No wonder those signs were stuffed.

  1. Mary Morris

    Listened to a KQED interview with a UC Berkeley professor who explained why he thought protests were important. He had a several reasons, the two that made the. Ingest impression on me:
    People who attend protests learn they are not alone in their anguish/despair/unhappiness with the current regime. And that leads to the second: positive media coverage of protests alerts even people who didn’t attend the protest that there are people who care about what they care about. And third: people who attend protests learn there are local groups they can join that work more directly on changing the current situation,
    So continue to shit on protests if you must. But please stop claiming that they are useless. That is your own uninformed opinion.

    • marknevelow

      If I had to keep my stupid opinions to myself there’d be no blog. Which, maybe an improvement. But the whole purpose of this blog, for me, is trying to wrestle my ignorance into some semblance of order.
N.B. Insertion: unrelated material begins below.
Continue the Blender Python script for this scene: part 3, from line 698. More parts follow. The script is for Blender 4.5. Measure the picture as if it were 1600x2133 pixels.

I am constantly being confronted with things I don’t understand and struggling to make sense of them.

      By definition that means that I’m going to miss sometimes. I think I have a pretty high hit rate, but this post was a definite miss (you should see the things I write and don’t publish – wait, no you shouldn’t). So thanks for sharing the professor’s perspective, which makes perfect sense, and thanks for giving enough of a shit to reach out and correct me. That’s how I learn new things.